I don't enjoy being comfortable...I don't think it was God's intention when we are living a life of and for Him. When I get comfortable, it is dangerous, because I become more independent and less dependent on the One who has created everything good. It makes my heart sad to look back and see huge parts of the journey with a complete lack of awe, respect, and greatness of Our God. I don't want to live a life life about me or the things around me. I want to live a life fully surrendered to His will...whatever that may look like. I don't want this to be just words but a complete change in focus and drive in this new year....with that said the Lord has led us to a church that we feel called to. To be honest, I have never been more burdened and excited over a group of students that I barely knew. My heart is in the middle of them and yet I know few...pray for us in this. Chris and I feel the Lord opening that door for us that we had quietly closed in our lives for a period. The Lord is completely knocking that door down and ushering us into a new exciting journey I do believe.

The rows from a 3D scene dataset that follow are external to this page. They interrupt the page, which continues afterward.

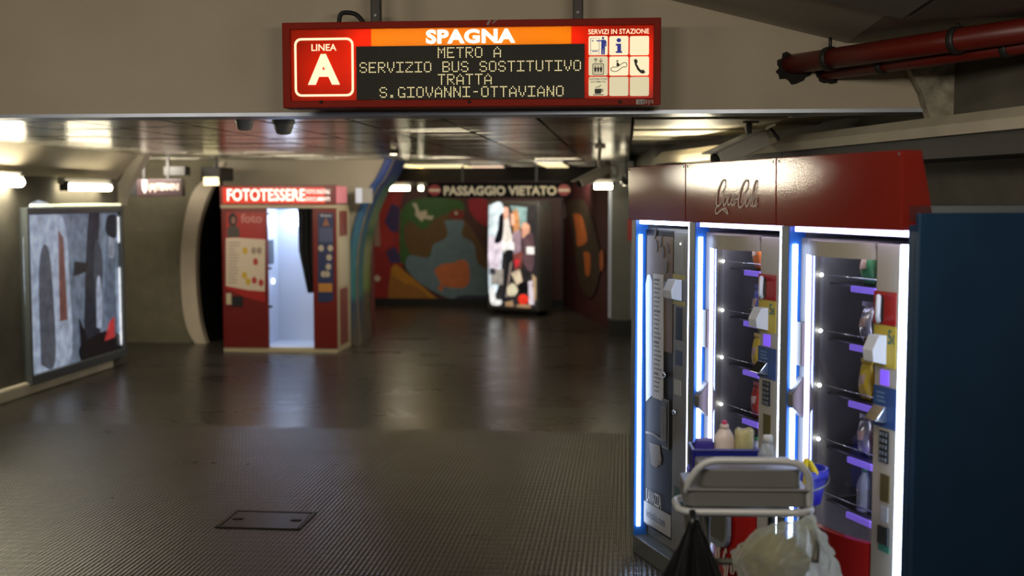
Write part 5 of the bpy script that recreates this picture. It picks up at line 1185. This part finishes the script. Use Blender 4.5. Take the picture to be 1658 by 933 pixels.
# ---------------------------------------------------------------- rubbish bags hung on the cart
def bag(fr, prof, sx, sy, m, name, label, cat, seed, amp, nf, lean=0.0, group=None):
    """prof: (radius, z) from top to bottom; folds deepen towards the knot"""
    rn = random.Random(seed); ph = [rn.uniform(0, 6.28) for _ in range(6)]
    o = thing(name, label, cat, fr, group); mb = MB(); N = len(prof) - 1; top = prof[0][1]; span = prof[0][1] - prof[-1][1]
    def f(u, v):
        a = 2 * math.pi * u; k = v * N; i = min(int(k), N - 1); t = k - i; t = t * t * (3 - 2 * t) * .5 + t * .5
        r_ = prof[i][0] * (1 - t) + prof[i + 1][0] * t; z_ = prof[i][1] * (1 - t) + prof[i + 1][1] * t
        g = amp * (1.25 - v); w = 1 + g * math.sin(nf * a + ph[0] + 2 * v) + g * .6 * math.sin((nf * 2 + 1) * a + ph[1] - 5 * v) + .035 * math.sin(3 * a + 7 * v + ph[2])
        return (r_ * w * sx * math.cos(a) + lean * (top - z_), r_ * w * sy * math.sin(a), z_)
    mb.grid(f, 72, 48); b_ = mb.build('body', m, o); return o
# black bag on the left
Db = 3.86
f = Fr((cx(1126, Db), Db - .03, 0), 0); zt4 = cz(838, Db)
ob = bag(f, [(.012, zt4), (.022, zt4 - .03), (.05, zt4 - .10), (.088, zt4 - .20), (.115, zt4 - .32), (.12, zt4 - .45), (.10, zt4 - .56), (.02, zt4 - .6)], 1.0, .55, mat('black_bag', (16, 16, 19), .3, bump=.3, bscale=9), 'trash_bag', 'black rubbish bag hanging from the left of the cart', 'rubbish bag', 3, .16, 6, 0, 'rubbish bags on the cart')
MB().tube(smooth_path([(0, .03, zt4 + .02), (-.004, .0, zt4 - .01), (.0, .0, zt4 - .05)]), [.012] * 13, None, 8).build('strap', mat('black_bag', (16, 16, 19), .3), ob)
def film_bag():
    m = bpy.data.materials.new('milky_film'); m.use_nodes = True; nt = m.node_tree; n = nt.nodes; l = nt.links; b = n['Principled BSDF']
    b.inputs['Base Color'].default_value = (*lin((226, 230, 216)), 1); b.inputs['Roughness'].default_value = .22
    t = n.new('ShaderNodeBsdfTranslucent'); t.inputs[0].default_value = (*lin((248, 250, 240)), 1)
    tr = n.new('ShaderNodeBsdfTransparent'); tr.inputs[0].default_value = (*lin((246, 248, 238)), 1); mx = n.new('ShaderNodeMixShader'); mx.inputs[0].default_value = .78; m2 = n.new('ShaderNodeMixShader')
    tc = n.new('ShaderNodeTexCoord'); no = n.new('ShaderNodeTexNoise'); no.inputs['Scale'].default_value = 16; no.inputs['Detail'].default_value = 7; no.inputs['Distortion'].default_value = 1.2; l.new(tc.outputs['Object'], no.inputs['Vector'])
    bp = n.new('ShaderNodeBump'); bp.inputs['Strength'].default_value = .8; bp.inputs['Distance'].default_value = .02; l.new(no.outputs[0], bp.inputs['Height']); l.new(bp.outputs[0], b.inputs['Normal'])
    lw = n.new('ShaderNodeLayerWeight'); lw.inputs[0].default_value = .4; mr = n.new('ShaderNodeMapRange'); mr.inputs[3].default_value = .62; mr.inputs[4].default_value = .12; l.new(lw.outputs['Facing'], mr.inputs[0]); l.new(mr.outputs[0], m2.inputs[0])
    l.new(b.outputs[0], mx.inputs[1]); l.new(t.outputs[0], mx.inputs[2]); l.new(mx.outputs[0], m2.inputs[1]); l.new(tr.outputs[0], m2.inputs[2]); l.new(m2.outputs[0], n['Material Output'].inputs[0]); return m
from mathutils import noise as mn
Dw = 3.78
f = Fr((cx(1290, Dw), Dw + .03, 0), 0); zt5 = cz(852, Dw)
ow = thing('trash_bag', 'milky translucent rubbish bag hanging from the right of the cart', 'rubbish bag', f, 'rubbish bags on the cart')
# sagging film: outline in x (left, right) down the height, gathered at the hook on the right
rows = [(0, .035, .062), (.006, -.035, .085), (.022, -.085, .10), (.05, -.125, .117), (.085, -.168, .135), (.11, -.183, .147), (.14, -.175, .160), (.19, -.155, .178), (.27, -.16, .19), (.38, -.15, .18), (.46, -.10, .13), (.49, -.02, .03)]
def bagf(u, v):
    a = 2 * math.pi * u; k = v * (len(rows) - 1); i = min(int(k), len(rows) - 2); t = k - i
    d, x0, x1 = [rows[i][j] * (1 - t) + rows[i + 1][j] * t for j in range(3)]
    c = (x0 + x1) / 2; w = (x1 - x0) / 2; h = min(.11, w * .75)
    p = Vector((c + w * math.cos(a), h * math.sin(a), zt5 - d))
    q = Vector((math.cos(a) * 1.3, math.sin(a) * 1.3, v * 2.2))
    s = mn.fractal(q * 2.2, .8, 2.2, 4) * .5 + abs(mn.noise(q * 3.1 + Vector((7, 1, 3)))) * .9
    dv = (p - Vector((c + .03, 0, p.z - .03)))
    return p + dv.normalized() * (s - .25) * .022 * min(1, v * 6 + .15)
MBw = MB().grid(bagf, 110, 80); MBw.build('body', film_bag(), ow)
nk = MB().tube(smooth_path([(X(1313) + xc - f.o.x, .0, cz(838, Dw)), (.068, 0, zt5 + .012), (.052, 0, zt5 - .012)]), [.006, .008, .01, .013, .017, .02, .022, .022, .024, .026, .028, .03, .03], None, 12); nk.build('knot', film_bag(), ow)
mb = MB()
def lf(u, v):
    a = 2 * math.pi * u; b_ = math.pi * (v - .5); q = Vector((math.cos(b_) * math.cos(a), math.cos(b_) * math.sin(a), math.sin(b_))); k = 1 + .35 * mn.fractal(q * 2.5, .8, 2, 3)
    return (-.04 + .095 * k * q.x, .05 * k * q.y, zt5 - .125 + .08 * k * q.z)
mb.grid(lf, 36, 22); lab(mb.build('contents', mat('bag_contents', (112, 100, 48), .6, var=.4, scale=22), ow), 'brownish waste showing through the film')
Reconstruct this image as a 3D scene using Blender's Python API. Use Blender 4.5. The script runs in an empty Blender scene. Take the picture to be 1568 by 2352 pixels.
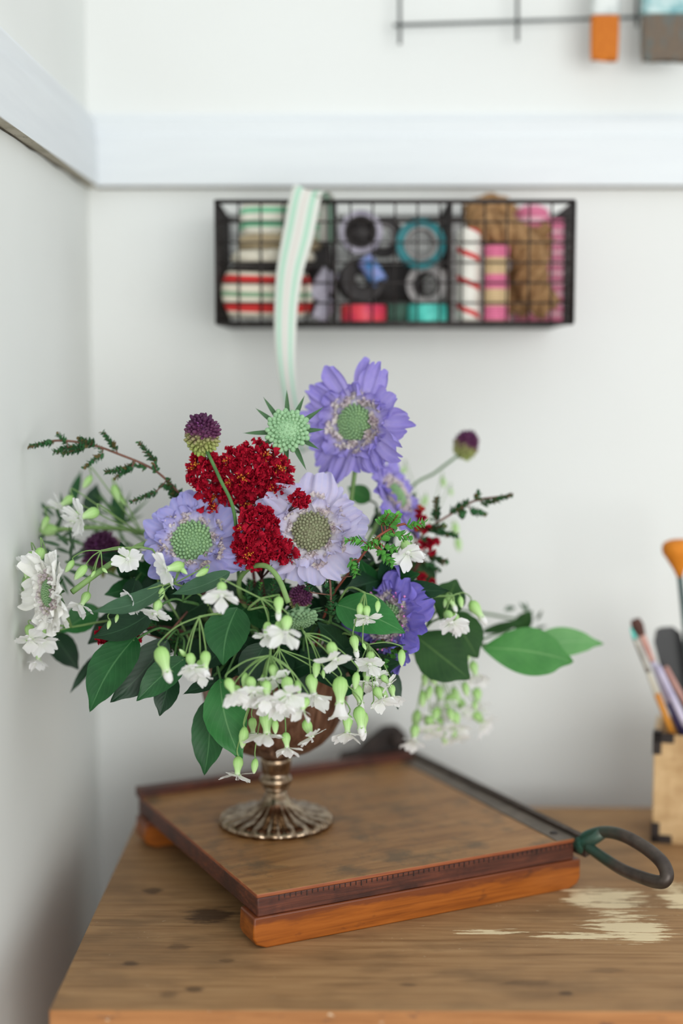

We did have a great time with family and friends over the past couple weeks. It excites me to see what God is doing in the lives of those people. My heart goes out to Passion 2010 and the students from college campuses everywhere. I pray that they can catch a glimpse and that the campuses they return to will not remain the same. I am praying for those students like crazy.....I know God is doing great things there even as these words are being typed.
So....that is a very small glimpse of my heart over the past few weeks....so much more I could elaborate, but I won't for now.

For those of you that know me I am so bad with documenting things...
We continue to be amazed at Eli's ability to soak everything in. He remembers things like no one I have seen.
He told us this week that Monkeys eat mangos, Pandas eat Bamboo, and Dolphins eat fish. He learned it from a game he got for Christmas.
He still rarely meets a stranger and hugs people he doesn't even know yet (guess that came from me).
He still loves preschool, and can't wait to return on Tuesday (mommy is looking forward to it too!).
I am having some vision problems....so I can't really see what I am typing, so I will end for now....more to come....more to come...Lord willing.